▸ Excerpted data
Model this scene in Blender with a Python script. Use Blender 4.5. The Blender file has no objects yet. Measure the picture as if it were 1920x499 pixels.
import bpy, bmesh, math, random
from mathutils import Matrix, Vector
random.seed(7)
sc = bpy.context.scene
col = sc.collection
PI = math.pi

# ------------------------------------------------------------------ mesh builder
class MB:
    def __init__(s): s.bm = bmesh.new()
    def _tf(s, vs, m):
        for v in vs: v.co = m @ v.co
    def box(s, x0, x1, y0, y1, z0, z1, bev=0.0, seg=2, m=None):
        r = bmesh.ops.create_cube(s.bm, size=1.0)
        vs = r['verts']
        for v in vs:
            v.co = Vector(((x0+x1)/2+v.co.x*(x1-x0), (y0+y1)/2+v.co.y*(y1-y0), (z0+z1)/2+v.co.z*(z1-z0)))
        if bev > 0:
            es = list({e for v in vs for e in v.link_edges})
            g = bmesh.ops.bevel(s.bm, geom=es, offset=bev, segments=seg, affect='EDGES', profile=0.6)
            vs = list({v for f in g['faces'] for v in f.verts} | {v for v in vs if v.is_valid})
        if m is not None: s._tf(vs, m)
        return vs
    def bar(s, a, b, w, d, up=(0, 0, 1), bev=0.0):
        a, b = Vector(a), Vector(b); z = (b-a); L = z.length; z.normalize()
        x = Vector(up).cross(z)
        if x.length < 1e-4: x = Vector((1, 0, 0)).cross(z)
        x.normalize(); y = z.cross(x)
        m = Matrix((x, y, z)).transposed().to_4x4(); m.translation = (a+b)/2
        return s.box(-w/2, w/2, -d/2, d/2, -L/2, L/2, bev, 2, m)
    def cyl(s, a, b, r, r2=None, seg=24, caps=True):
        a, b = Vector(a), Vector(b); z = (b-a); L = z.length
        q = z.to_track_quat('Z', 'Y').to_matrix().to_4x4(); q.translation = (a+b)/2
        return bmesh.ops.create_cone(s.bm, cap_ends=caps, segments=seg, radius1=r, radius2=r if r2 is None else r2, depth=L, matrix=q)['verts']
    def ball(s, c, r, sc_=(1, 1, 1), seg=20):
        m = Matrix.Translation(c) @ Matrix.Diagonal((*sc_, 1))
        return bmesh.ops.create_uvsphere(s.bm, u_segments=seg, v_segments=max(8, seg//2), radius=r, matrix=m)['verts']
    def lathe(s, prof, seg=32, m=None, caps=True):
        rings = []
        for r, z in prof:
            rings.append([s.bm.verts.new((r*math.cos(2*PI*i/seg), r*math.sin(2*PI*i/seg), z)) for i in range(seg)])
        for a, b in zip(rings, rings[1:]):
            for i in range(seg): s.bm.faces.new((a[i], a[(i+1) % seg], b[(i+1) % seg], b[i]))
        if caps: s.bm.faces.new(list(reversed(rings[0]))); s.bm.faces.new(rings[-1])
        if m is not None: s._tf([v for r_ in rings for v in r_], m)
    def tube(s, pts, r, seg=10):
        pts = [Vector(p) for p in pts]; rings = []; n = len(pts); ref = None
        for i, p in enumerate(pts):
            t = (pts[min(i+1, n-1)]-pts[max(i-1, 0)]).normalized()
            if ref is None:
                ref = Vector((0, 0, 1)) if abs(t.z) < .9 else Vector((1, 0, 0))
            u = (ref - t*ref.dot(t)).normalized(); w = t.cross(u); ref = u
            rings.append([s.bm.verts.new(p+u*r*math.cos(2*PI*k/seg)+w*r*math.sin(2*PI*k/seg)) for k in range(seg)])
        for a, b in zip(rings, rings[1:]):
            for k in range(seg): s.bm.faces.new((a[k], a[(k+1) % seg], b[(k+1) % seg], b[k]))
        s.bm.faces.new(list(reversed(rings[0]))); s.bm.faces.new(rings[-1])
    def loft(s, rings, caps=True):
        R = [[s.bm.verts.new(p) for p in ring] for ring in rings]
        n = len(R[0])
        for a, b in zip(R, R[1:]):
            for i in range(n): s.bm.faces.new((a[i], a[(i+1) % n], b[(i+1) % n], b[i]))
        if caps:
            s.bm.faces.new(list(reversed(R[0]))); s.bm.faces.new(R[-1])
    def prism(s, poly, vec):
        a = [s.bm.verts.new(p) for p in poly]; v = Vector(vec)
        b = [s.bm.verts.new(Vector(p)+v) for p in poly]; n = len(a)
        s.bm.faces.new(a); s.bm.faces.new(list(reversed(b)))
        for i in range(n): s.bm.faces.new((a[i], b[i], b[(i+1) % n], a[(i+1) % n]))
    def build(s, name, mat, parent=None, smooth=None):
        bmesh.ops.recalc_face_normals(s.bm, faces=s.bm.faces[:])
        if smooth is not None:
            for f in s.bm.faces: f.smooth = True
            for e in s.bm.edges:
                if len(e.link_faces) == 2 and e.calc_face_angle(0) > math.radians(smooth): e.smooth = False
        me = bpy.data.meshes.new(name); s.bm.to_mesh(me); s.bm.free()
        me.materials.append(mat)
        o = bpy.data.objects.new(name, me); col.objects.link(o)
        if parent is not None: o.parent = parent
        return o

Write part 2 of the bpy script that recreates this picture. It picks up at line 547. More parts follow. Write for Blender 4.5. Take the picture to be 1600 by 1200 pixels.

▸ What this task involves
Each line above is to be repeated exactly.

▸ Output for this task
Model this scene in Blender with a Python script. Use Blender 4.5. The Blender file has no objects yet. Measure the picture as if it were 1920x499 pixels.
import bpy, bmesh, math, random
from mathutils import Matrix, Vector
random.seed(7)
sc = bpy.context.scene
col = sc.collection
PI = math.pi

# ------------------------------------------------------------------ mesh builder
class MB:
    def __init__(s): s.bm = bmesh.new()
    def _tf(s, vs, m):
        for v in vs: v.co = m @ v.co
    def box(s, x0, x1, y0, y1, z0, z1, bev=0.0, seg=2, m=None):
        r = bmesh.ops.create_cube(s.bm, size=1.0)
        vs = r['verts']
        for v in vs:
            v.co = Vector(((x0+x1)/2+v.co.x*(x1-x0), (y0+y1)/2+v.co.y*(y1-y0), (z0+z1)/2+v.co.z*(z1-z0)))
        if bev > 0:
            es = list({e for v in vs for e in v.link_edges})
            g = bmesh.ops.bevel(s.bm, geom=es, offset=bev, segments=seg, affect='EDGES', profile=0.6)
            vs = list({v for f in g['faces'] for v in f.verts} | {v for v in vs if v.is_valid})
        if m is not None: s._tf(vs, m)
        return vs
    def bar(s, a, b, w, d, up=(0, 0, 1), bev=0.0):
        a, b = Vector(a), Vector(b); z = (b-a); L = z.length; z.normalize()
        x = Vector(up).cross(z)
        if x.length < 1e-4: x = Vector((1, 0, 0)).cross(z)
        x.normalize(); y = z.cross(x)
        m = Matrix((x, y, z)).transposed().to_4x4(); m.translation = (a+b)/2
        return s.box(-w/2, w/2, -d/2, d/2, -L/2, L/2, bev, 2, m)
    def cyl(s, a, b, r, r2=None, seg=24, caps=True):
        a, b = Vector(a), Vector(b); z = (b-a); L = z.length
        q = z.to_track_quat('Z', 'Y').to_matrix().to_4x4(); q.translation = (a+b)/2
        return bmesh.ops.create_cone(s.bm, cap_ends=caps, segments=seg, radius1=r, radius2=r if r2 is None else r2, depth=L, matrix=q)['verts']
    def ball(s, c, r, sc_=(1, 1, 1), seg=20):
        m = Matrix.Translation(c) @ Matrix.Diagonal((*sc_, 1))
        return bmesh.ops.create_uvsphere(s.bm, u_segments=seg, v_segments=max(8, seg//2), radius=r, matrix=m)['verts']
    def lathe(s, prof, seg=32, m=None, caps=True):
        rings = []
        for r, z in prof:
            rings.append([s.bm.verts.new((r*math.cos(2*PI*i/seg), r*math.sin(2*PI*i/seg), z)) for i in range(seg)])
        for a, b in zip(rings, rings[1:]):
            for i in range(seg): s.bm.faces.new((a[i], a[(i+1) % seg], b[(i+1) % seg], b[i]))
        if caps: s.bm.faces.new(list(reversed(rings[0]))); s.bm.faces.new(rings[-1])
        if m is not None: s._tf([v for r_ in rings for v in r_], m)
    def tube(s, pts, r, seg=10):
        pts = [Vector(p) for p in pts]; rings = []; n = len(pts); ref = None
        for i, p in enumerate(pts):
            t = (pts[min(i+1, n-1)]-pts[max(i-1, 0)]).normalized()
            if ref is None:
                ref = Vector((0, 0, 1)) if abs(t.z) < .9 else Vector((1, 0, 0))
            u = (ref - t*ref.dot(t)).normalized(); w = t.cross(u); ref = u
            rings.append([s.bm.verts.new(p+u*r*math.cos(2*PI*k/seg)+w*r*math.sin(2*PI*k/seg)) for k in range(seg)])
        for a, b in zip(rings, rings[1:]):
            for k in range(seg): s.bm.faces.new((a[k], a[(k+1) % seg], b[(k+1) % seg], b[k]))
        s.bm.faces.new(list(reversed(rings[0]))); s.bm.faces.new(rings[-1])
    def loft(s, rings, caps=True):
        R = [[s.bm.verts.new(p) for p in ring] for ring in rings]
        n = len(R[0])
        for a, b in zip(R, R[1:]):
            for i in range(n): s.bm.faces.new((a[i], a[(i+1) % n], b[(i+1) % n], b[i]))
        if caps:
            s.bm.faces.new(list(reversed(R[0]))); s.bm.faces.new(R[-1])
    def prism(s, poly, vec):
        a = [s.bm.verts.new(p) for p in poly]; v = Vector(vec)
        b = [s.bm.verts.new(Vector(p)+v) for p in poly]; n = len(a)
        s.bm.faces.new(a); s.bm.faces.new(list(reversed(b)))
        for i in range(n): s.bm.faces.new((a[i], b[i], b[(i+1) % n], a[(i+1) % n]))
    def build(s, name, mat, parent=None, smooth=None):
        bmesh.ops.recalc_face_normals(s.bm, faces=s.bm.faces[:])
        if smooth is not None:
            for f in s.bm.faces: f.smooth = True
            for e in s.bm.edges:
                if len(e.link_faces) == 2 and e.calc_face_angle(0) > math.radians(smooth): e.smooth = False
        me = bpy.data.meshes.new(name); s.bm.to_mesh(me); s.bm.free()
        me.materials.append(mat)
        o = bpy.data.objects.new(name, me); col.objects.link(o)
        if parent is not None: o.parent = parent
        return o

Write part 2 of the bpy script that recreates this picture. It picks up at line 547. More parts follow. Write for Blender 4.5. Take the picture to be 1600 by 1200 pixels.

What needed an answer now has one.